Mito e organizzazione furono componenti fondamentali della politica di massa del fascismo (E.Gentile, Il culto del littorio, Roma-Bari, Laterza, 1993). Il mito politico fascista si presentava come credenza infondata in un assoluto storico: quello della patria italiana, della nazione, forgiata dalle trincee della Grande Guerra e dalla violenza rigeneratrice dello squadrismo che avrebbero esorcizzato e neutralizzato il disordine della modernità. Il fascismo avrebbe insomma risolto i problemi creati dalla società di massa, dalle rivendicazioni democratiche e dai conflitti sociali, restaurando l’ordine dei valori politici nazionali. E se in prima istanza il caos moderno da combattere è incarnato dal socialismo e dalla minaccia bolscevica, frutti avvelenati nati dal ventre molle del regime liberale, nella fase del consenso (1929-1936) l’attenzione degli ideologi del regime si sarebbe rivolta invece ai nemici della completa fascistizzazione della società: la borghesia. Basti pensare alla grottesca campagna linguistica contro l’uso del “Lei” e degli anglismi, e l’ebraismo cosmopolita. Dunque, il razzismo fascista è inscritto nella stessa ideologia fascista.
5. La persecuzione contro gli ebrei sta qualitativamente sullo stesso piano di qualsiasi altra forma di violenza perpetrata dallo schieramento alleato e antifascista durante la seconda guerra mondiale.

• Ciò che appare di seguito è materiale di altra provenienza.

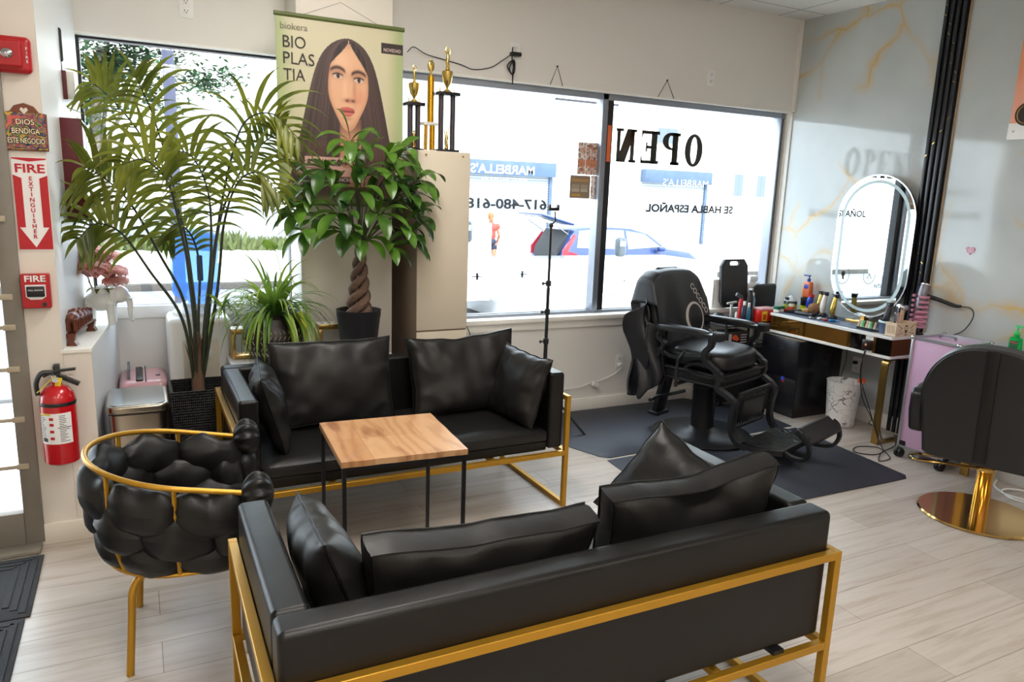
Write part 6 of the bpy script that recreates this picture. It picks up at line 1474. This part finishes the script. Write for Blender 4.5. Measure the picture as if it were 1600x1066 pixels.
# clip tray and clips
tr_ = thing('clip_tray', 'small black rubber comb tray holding hair clips on the desk front', 'tray', (4.60, 3.40, DM))
b = MB(); b.b2(-.05, .05, -.08, .08, 0, .008, .003)
for k in range(14): b.b2(-.055, -.035, -.075+k*.011, -.07+k*.011, .008, .014)
obj('tray_body', b, M_black, tr_)
random.seed(6)
cc = [rgb(214, 190, 160), rgb(60, 60, 60), rgb(90, 190, 110), rgb(220, 214, 204)]
cm = [mat('clip colour', c, .4) for c in cc]
for k in range(9):
    b = MB(); y = 3.345+.016*k; b.bar([(4.56+.01*(k % 2), y, DM+.010), (4.61, y+.02, DM+.05)], .008, .005); b.bar([(4.565+.01*(k % 2), y+.008, DM+.010), (4.60, y+.02, DM+.058)], .006, .004); tag(obj('hair_clip', b, cm[k % 4]), ('%s hair clip on the comb tray, clip %d counting from the desk end' % (('beige', 'black', 'green', 'white')[k % 4], k+1)), 'hair clip', 'hair clips on the comb tray')
po = thing('storage_pot', 'translucent grey blue pot on the desk corner next to the engraved box', 'pot', (4.60, 3.275, DZ))
b = MB(); b.lathe([(0, 0), (.046, 0), (.052, .075), (.054, .08), (.048, .08), (.044, .012), (0, .01)], seg=26); obj('pot_body', b, thin_plastic('blue grey translucent', rgb(130, 148, 180), .75, .25), po)
b = MB(); b.lathe([(.05, .074), (.057, .076), (.057, .086), (.05, .088)], seg=26); obj('rim', b, mat('mint rim', rgb(190, 220, 220), .3), po)
# engraved wooden holder
M_ply = mat('pale engraved plywood', rgb(222, 200, 172), .6, var=.06, vscale=10); M_burn = mat('brown engraving', rgb(104, 70, 46), .7)
ho = thing('tool_holder', 'pale wooden tool holder box engraved with a bearded face at the desk end', 'holder', (4.62, 3.185, DZ), 0)
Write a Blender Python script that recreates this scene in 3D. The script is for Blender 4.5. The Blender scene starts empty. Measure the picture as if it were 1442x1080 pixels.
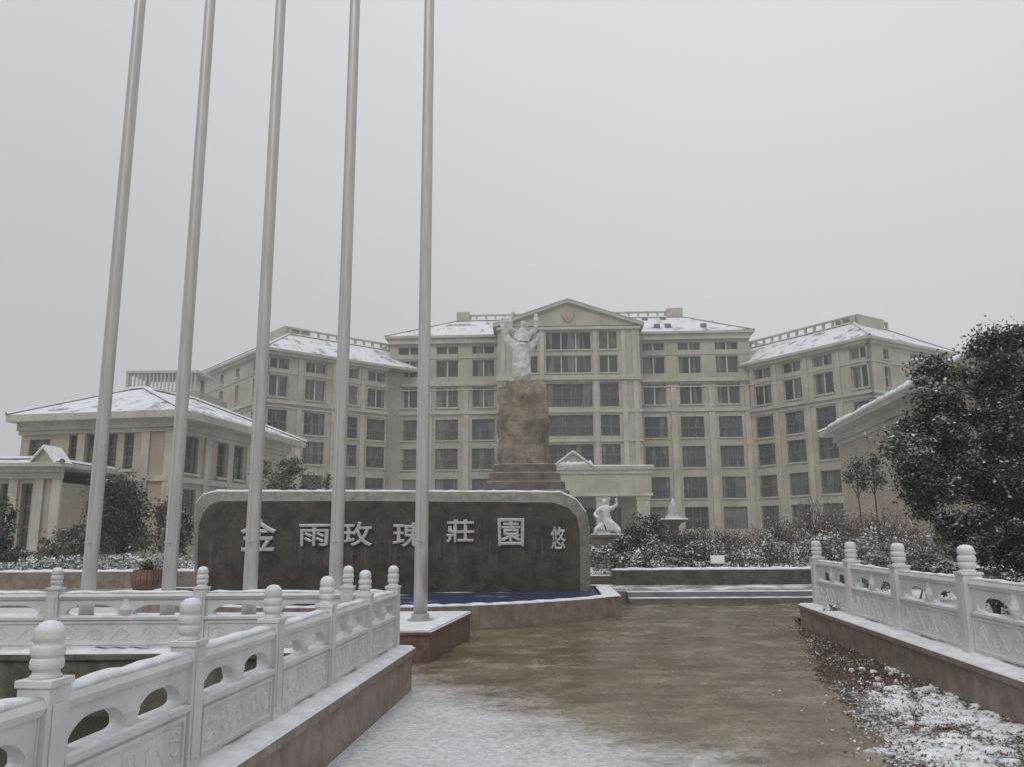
import bpy, math, random
from mathutils import Vector, Matrix
R = math.radians
rng = random.Random(7)
S = bpy.context.scene
COL = S.collection

# ------------------------------------------------------------------ camera
FPX, CX, CY = 1133.0, 721.0, 540.0
EYE = Vector((0, 0, 1.7))
PITCH, ROLL = math.atan(213 / FPX), R(-0.34)
CAMR = Matrix.Rotation(math.pi / 2 + PITCH, 3, 'X') @ Matrix.Rotation(ROLL, 3, 'Z')
cd = bpy.data.cameras.new('camera'); cam = bpy.data.objects.new('camera', cd); COL.objects.link(cam)
cam.location = EYE; cam.rotation_euler = CAMR.to_euler()
cd.sensor_width = 36; cd.lens = FPX / 1442 * 36; cd.clip_end = 3000; cd.clip_start = 0.05
S.camera = cam
def ray(px, py): return CAMR @ Vector(((px - CX) / FPX, (CY - py) / FPX, -1))
def atz(px, py, z):
    d = ray(px, py); t = (z - EYE.z) / d.z; return EYE + d * t
def aty(px, py, y):
    d = ray(px, py); return EYE + d * (y / d.y)

# ------------------------------------------------------------------ materials
def nodes(name):
    m = bpy.data.materials.new(name); m.use_nodes = True
    nt = m.node_tree; b = nt.nodes['Principled BSDF']
    return m, nt, b
def N(nt, t, **kw):
    n = nt.nodes.new(t)
    for k, v in kw.items():
        if k in n.inputs: n.inputs[k].default_value = v
        else: setattr(n, k, v)
    return n
def L(nt, a, b): nt.links.new(a, b)
def math_n(nt, op, a, b=None, clamp=False):
    n = nt.nodes.new('ShaderNodeMath'); n.operation = op; n.use_clamp = clamp
    for i, v in enumerate((a, b)):
        if v is None: continue
        if isinstance(v, (int, float)): n.inputs[i].default_value = v
        else: L(nt, v, n.inputs[i])
    return n.outputs[0]
def noise(nt, vec, scale, detail=5, rough=.6):
    n = N(nt, 'ShaderNodeTexNoise'); n.inputs['Scale'].default_value = scale
    n.inputs['Detail'].default_value = detail; n.inputs['Roughness'].default_value = rough
    if vec is not None: L(nt, vec, n.inputs['Vector'])
    return n.outputs['Fac']
def smooth(nt, v, a, b, lo=0., hi=1.):
    n = nt.nodes.new('ShaderNodeMapRange'); n.interpolation_type = 'SMOOTHSTEP'
    L(nt, v, n.inputs[0])
    for i, x in enumerate((a, b, lo, hi)): n.inputs[i + 1].default_value = x
    return n.outputs[0]
def mixc(nt, f, a, b, mode='MIX'):
    n = nt.nodes.new('ShaderNodeMix'); n.data_type = 'RGBA'; n.blend_type = mode
    if isinstance(f, (int, float)): n.inputs[0].default_value = f
    else: L(nt, f, n.inputs[0])
    for i, v in ((6, a), (7, b)):
        if isinstance(v, tuple): n.inputs[i].default_value = (*v[:3], 1)
        else: L(nt, v, n.inputs[i])
    return n.outputs[2]
SNOWC = (.74, .76, .79)
def mat(name, c, rough=.7, var=.25, vs=3., snow=0., sn_scale=2.5, bump=.15, bs=30., c2=None, metal=0., streak=0., thr=.6, stretch=None, joints=None, extra=None):
    """stone, plaster, paint: colour varied by noise, fine bump; snow (0..1) lies on faces that look up"""
    m, nt, b = nodes(name)
    geo = N(nt, 'ShaderNodeNewGeometry'); P = geo.outputs['Position']
    if stretch:
        mp = N(nt, 'ShaderNodeMapping'); mp.inputs['Scale'].default_value = stretch; L(nt, P, mp.inputs[0]); PV = mp.outputs[0]
    else: PV = P
    n1 = noise(nt, PV, vs, 6)
    dark = tuple(x * (1 - var) for x in c); lite = c2 if c2 else tuple(min(1, x * (1 + var * .6)) for x in c)
    col = mixc(nt, smooth(nt, n1, .3, .7), dark, lite)
    if streak:
        mp = N(nt, 'ShaderNodeMapping'); mp.inputs['Scale'].default_value = (3, 3, .25); L(nt, P, mp.inputs[0])
        s = noise(nt, mp.outputs[0], 1.6, 5)
        col = mixc(nt, smooth(nt, s, .5, .75, 0, streak), col, tuple(x * .45 for x in c))
    if joints:
        jx, jz, jc = joints
        br = N(nt, 'ShaderNodeTexBrick'); br.inputs['Scale'].default_value = 1
        br.inputs['Brick Width'].default_value = jx; br.inputs['Row Height'].default_value = jz
        br.inputs['Mortar Size'].default_value = .012; br.offset = 0.5
        br.inputs['Color1'].default_value = (0, 0, 0, 1); br.inputs['Color2'].default_value = (.25, .25, .25, 1); br.inputs['Mortar'].default_value = (1, 1, 1, 1)
        sp = N(nt, 'ShaderNodeSeparateXYZ'); L(nt, P, sp.inputs[0]); cb = N(nt, 'ShaderNodeCombineXYZ')
        L(nt, math_n(nt, 'ADD', sp.outputs[0], sp.outputs[1]), cb.inputs[0]); L(nt, sp.outputs[2], cb.inputs[1]); L(nt, cb.outputs[0], br.inputs[0])
        col = mixc(nt, br.outputs[0], col, jc)
    if extra: col = extra(nt, P, col)
    bf = noise(nt, P, bs, 6, .65)
    if snow > 0:
        sp = N(nt, 'ShaderNodeSeparateXYZ'); L(nt, geo.outputs['Normal'], sp.inputs[0])
        up = smooth(nt, sp.outputs[2], thr - .15, thr + .15)
        pn = noise(nt, P, sn_scale, 8, .7)
        pm = smooth(nt, pn, .69 - snow * .5, .83 - snow * .5)
        f = math_n(nt, 'MULTIPLY', up, pm)
        fine = noise(nt, P, 40, 4)
        col = mixc(nt, f, col, mixc(nt, fine, tuple(x * .86 for x in SNOWC), SNOWC))
        L(nt, mixc(nt, f, (rough,) * 3, (.85,) * 3), b.inputs['Roughness'])
    else: b.inputs['Roughness'].default_value = rough
    L(nt, col, b.inputs['Base Color'])
    b.inputs['Metallic'].default_value = metal
    if bump:
        bp = N(nt, 'ShaderNodeBump'); bp.inputs['Strength'].default_value = bump; bp.inputs['Distance'].default_value = .02
        L(nt, bf, bp.inputs['Height']); L(nt, bp.outputs[0], b.inputs['Normal'])
    return m
M = {}
M['snow'] = mat('snow', SNOWC, .85, .16, 5, bump=.8, bs=14)
M['marble'] = mat('white_marble', (.61, .61, .60), .5, .12, 2.5, snow=.85, sn_scale=6, streak=.25, bump=.25, bs=45)
M['granite'] = mat('brown_granite', (.25, .20, .16), .5, .35, 5, snow=.9, sn_scale=3, joints=(1.1, 5, (.16, .13, .11)), streak=.3)
M['red_granite'] = mat('red_granite', (.17, .095, .075), .45, .4, 14, snow=1, sn_scale=3, streak=.3, joints=(.9, 5, (.07, .04, .035)))
M['dark_stone'] = mat('dark_stone', (.075, .07, .06), .6, .45, 4, snow=.75, sn_scale=4, streak=.4)
def sign_stain(nt, P, col):
    # pale meltwater runs below the letters, dark mottling
    mp = N(nt, 'ShaderNodeMapping'); mp.inputs['Scale'].default_value = (9, 1, .5); L(nt, P, mp.inputs[0])
    s = noise(nt, mp.outputs[0], 1.0, 4)
    sp = N(nt, 'ShaderNodeSeparateXYZ'); L(nt, P, sp.inputs[0])
    band = math_n(nt, 'MULTIPLY', smooth(nt, sp.outputs[2], .85, 1.15), smooth(nt, sp.outputs[2], 1.75, 1.5))
    f = math_n(nt, 'MULTIPLY', smooth(nt, s, .5, .66, 0, .28), band)
    col = mixc(nt, f, col, (.2, .19, .18))
    n2 = noise(nt, P, 9, 6, .75)
    return mixc(nt, smooth(nt, n2, .56, .72, 0, .6), col, (.17, .135, .10))
M['sign_face'] = mat('polished_dark_granite', (.055, .042, .029), .5, .55, 2.6, bump=.3, bs=10, extra=sign_stain)
M['sign_edge'] = mat('grey_dressed_granite', (.20, .19, .16), .6, .3, 6, snow=.8, sn_scale=5, streak=.4, thr=.85)
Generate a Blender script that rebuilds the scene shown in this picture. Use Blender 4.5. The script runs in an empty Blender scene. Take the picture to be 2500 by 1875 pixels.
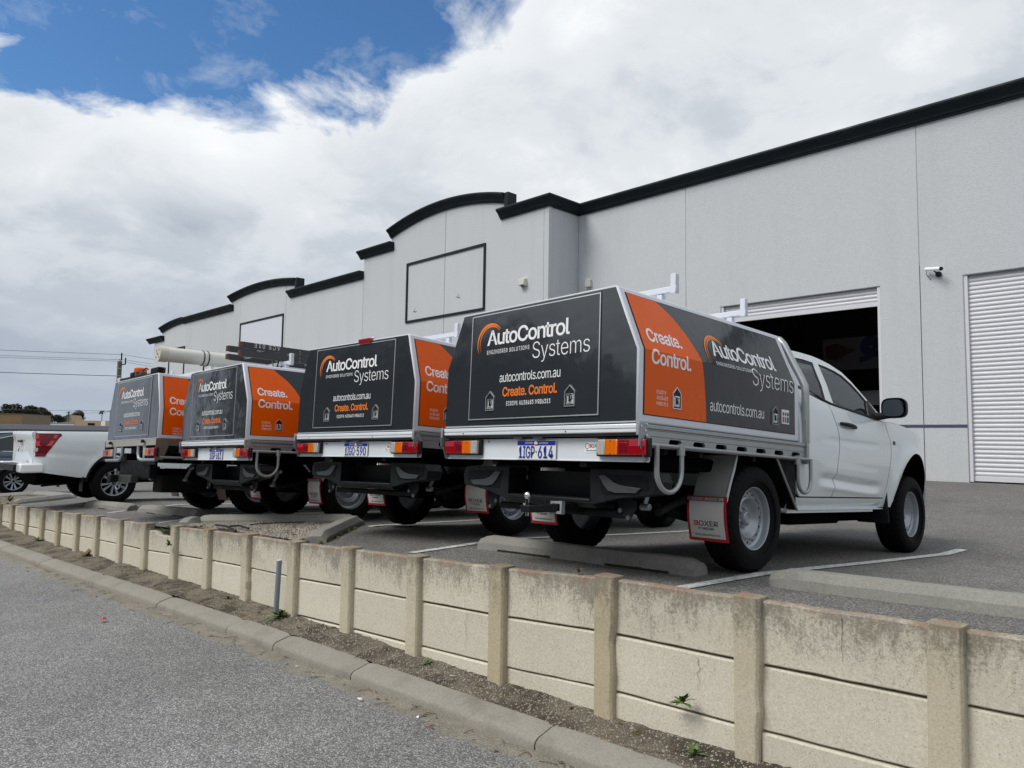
import bpy, bmesh, math, random, os
from mathutils import Vector, Matrix, Euler, noise
from mathutils.geometry import tessellate_polygon
R = math.radians
rnd = random.Random(7)
sc = bpy.context.scene
col = sc.collection
PI = math.pi

# ------------------------------------------------------------ camera, sky, sun, exposure
def cam_basis(yaw, pit, rol):
    fw = Vector((math.sin(yaw)*math.cos(pit), math.cos(yaw)*math.cos(pit), math.sin(pit)))
    rt = Vector((math.cos(yaw), -math.sin(yaw), 0)); up = rt.cross(fw)
    return rt*math.cos(rol)+up*math.sin(rol), -rt*math.sin(rol)+up*math.cos(rol), fw
rt_, up_, fw_ = cam_basis(-0.79352, 0.07623, 0.014546)
cd = bpy.data.cameras.new('camera'); cd.sensor_width = 36; cd.lens = 36*1801.3/2500
cd.clip_start = .05; cd.clip_end = 3000
cam = bpy.data.objects.new('camera', cd); col.objects.link(cam)
M3 = Matrix((rt_, up_, -fw_)).transposed(); cam.matrix_world = M3.to_4x4()
sc.camera = cam

SUN_EL, SUN_AZ = 50, 200      # azimuth clockwise from +Y; the sun stands behind the camera behind thin cloud
w = bpy.data.worlds.new('World'); sc.world = w; w.use_nodes = True
nt = w.node_tree; nt.nodes.clear()
def wn(t, **k):
    n = nt.nodes.new(t)
    for a, b in k.items(): setattr(n, a, b)
    return n
def wl(a, b): nt.links.new(a, b)
def wm(op, a, b=None, c=None, clamp=False):
    n = wn('ShaderNodeMath', operation=op); n.use_clamp = clamp
    for i, v in enumerate((a, b, c)):
        if v is None: continue
        if isinstance(v, (int, float)): n.inputs[i].default_value = v
        else: wl(v, n.inputs[i])
    return n.outputs[0]
def wramp(v, stops, interp='EASE'):
    n = wn('ShaderNodeValToRGB'); wl(v, n.inputs[0]); e = n.color_ramp.elements; n.color_ramp.interpolation = interp
    while len(e) < len(stops): e.new(.5)
    for el, (p, c) in zip(e, stops):
        el.position = p; el.color = (*c, 1) if isinstance(c, tuple) else (c, c, c, 1)
    return n.outputs[0]
tc = wn('ShaderNodeTexCoord'); sep = wn('ShaderNodeSeparateXYZ'); wl(tc.outputs['Generated'], sep.inputs[0])
zz = wm('MAXIMUM', sep.outputs[2], 0.0); den = wm('ADD', zz, .25)
px = wm('DIVIDE', sep.outputs[0], den); py = wm('DIVIDE', sep.outputs[1], den)
cmb = wn('ShaderNodeCombineXYZ'); wl(px, cmb.inputs[0]); wl(py, cmb.inputs[1])
def wnoise(scale, detail, rough=.55, dist=0., off=0.):
    n = wn('ShaderNodeTexNoise'); n.inputs['Scale'].default_value = scale; n.inputs['Detail'].default_value = detail
    n.inputs['Roughness'].default_value = rough; n.inputs['Distortion'].default_value = dist
    mp = wn('ShaderNodeMapping'); mp.inputs['Location'].default_value = (off, off*1.7, off*.3)
    wl(cmb.outputs[0], mp.inputs[0]); wl(mp.outputs[0], n.inputs['Vector']); return n.outputs[0]
n1 = wnoise(3.2, 9, .58, .35, 3.1); n2 = wnoise(2.0, 7, .55, .25, 8.4); n3 = wnoise(6.5, 8, .62, .3, 1.7); n4 = wnoise(1.1, 4, .5, .2, 5.2)
dx = wm('DIVIDE', wm('ADD', px, .99), .48); dy = wm('DIVIDE', wm('SUBTRACT', py, .36), .40)
dd = wm('SQRT', wm('ADD', wm('MULTIPLY', dx, dx), wm('MULTIPLY', dy, dy)))
edge = wm('ADD', dd, wm('MULTIPLY', wm('SUBTRACT', n1, .5), 1.7))
cover = wm('MULTIPLY', wm('SUBTRACT', edge, .86), 5.5, clamp=True)
wisp = wm('MULTIPLY', wm('SUBTRACT', n3, .53), 3.4, clamp=True)
cover = wm('MAXIMUM', cover, wm('MULTIPLY', wisp, .45))
shade = wm('ADD', wm('MULTIPLY', n2, .62), wm('ADD', wm('MULTIPLY', n1, .36), wm('MULTIPLY', n4, .16)))
shade = wm('SUBTRACT', shade, wm('MULTIPLY', wm('MULTIPLY', wm('SUBTRACT', -1.45, px), .8, clamp=True), .125))
ccol = wramp(shade, [(.38, (.40, .45, .52)), (.49, (.54, .585, .64)), (.58, (.70, .735, .77)), (.70, (.88, .895, .91))])
rim = wm('SUBTRACT', 1.0, wm('MULTIPLY', wm('SUBTRACT', edge, .8), 1.15), clamp=True)
mixr = wn('ShaderNodeMix', data_type='RGBA'); wl(wm('MULTIPLY', rim, .75), mixr.inputs[0]); wl(ccol, mixr.inputs[6]); mixr.inputs[7].default_value = (.90, .92, .94, 1)
hz = wm('SUBTRACT', 1.0, wm('MULTIPLY', zz, 3.4), clamp=True)
mixh = wn('ShaderNodeMix', data_type='RGBA'); wl(wm('MULTIPLY', hz, .95), mixh.inputs[0]); wl(mixr.outputs[2], mixh.inputs[6]); mixh.inputs[7].default_value = (.40, .455, .54, 1)
sky = wn('ShaderNodeTexSky', sky_type='NISHITA', sun_disc=False)
sky.sun_elevation = R(SUN_EL); sky.sun_rotation = R(SUN_AZ); sky.ozone_density = 4.0; sky.air_density = 1.0; sky.dust_density = .3
hs = wn('ShaderNodeHueSaturation'); hs.inputs['Saturation'].default_value = 1.18; wl(sky.outputs[0], hs.inputs['Color'])
b1 = wn('ShaderNodeBackground'); wl(hs.outputs[0], b1.inputs[0]); b1.inputs[1].default_value = .122
b2 = wn('ShaderNodeBackground'); wl(mixh.outputs[2], b2.inputs[0]); b2.inputs[1].default_value = 1.0
ms = wn('ShaderNodeMixShader'); wl(cover, ms.inputs[0]); wl(b1.outputs[0], ms.inputs[1]); wl(b2.outputs[0], ms.inputs[2])
wo = wn('ShaderNodeOutputWorld'); wl(ms.outputs[0], wo.inputs[0])
sd = bpy.data.lights.new('sun', 'SUN'); sd.energy = 2.3; sd.angle = R(26); sd.color = (1, .96, .9)
sun = bpy.data.objects.new('sun', sd); col.objects.link(sun)
a_, e_ = R(SUN_AZ), R(SUN_EL)
sdir = Vector((math.sin(a_)*math.cos(e_), math.cos(a_)*math.cos(e_), math.sin(e_)))
sun.rotation_euler = sdir.to_track_quat('Z', 'Y').to_euler()
vs = sc.view_settings; sc.display_settings.display_device = 'sRGB'
vs.view_transform = 'Standard'; vs.look = 'None'; vs.exposure = 0.12; vs.gamma = 1; vs.use_curve_mapping = False

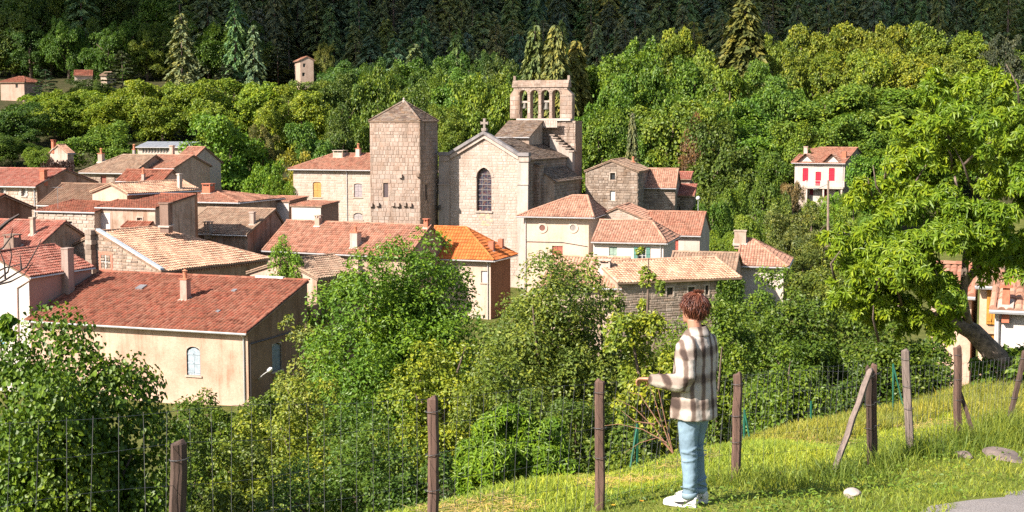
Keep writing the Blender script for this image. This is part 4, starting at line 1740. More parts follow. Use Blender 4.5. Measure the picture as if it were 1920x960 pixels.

Dai documenti e dagli archivi di cui dispone la ricerca storica emerge che il sistema concentrazionario nazista, sia dal punto di vista logisitico-organizzativo che dal punto di vista quantitativo, rimane un unicum. Sostenere che la violenza della prima metà del Novecento sia tutta uguale, che rossi e neri, nazisti e alleati, partigiani e fascisti, possono essere tutti assolti o parimenti tutti condannati perché agirono coerentemente con il contesto cruento della guerra mondiale è una strategia di certo revisionismo internettaro ampiamente smontata. Ma per difendere l’unicità della Shoah dalla “livella della violenza” forse bastano le conclusive, potenti, righe della Prefazione a I sommersi e i salvati di Primo Levi: «In nessun altro luogo e tempo si è assistito ad un fenomeno così imprevisto e così complesso: mai tante vite umane sono state spente in così breve tempo, e con una così lucida combinazione di ingegno tecnologico, di fanatismo e di crudeltà. Nessuno assolve i conquistadores spagnoli dei massacri da loro perpetrati in America per tutto il sedicesimo secolo. Pare che abbiano provocato la morte di almeno 60 milioni di indios; ma agivano in proprio, senza o contro le direttive del governo; e diluirono i loro misfatti, in verità assai poco “pianificati”, su un arco di più di cento anni; e furono aiutati dalle epidemie che involontariamente si portarono dietro. Ed infine, non avevamo cercato di liberarcene, sentenziando che erano “cose di altri tempi”?» (P. Levi, I sommersi e i salvati, Einaudi, Torino 1986, p. 12). Non abbiamo ancora eluso questa domanda.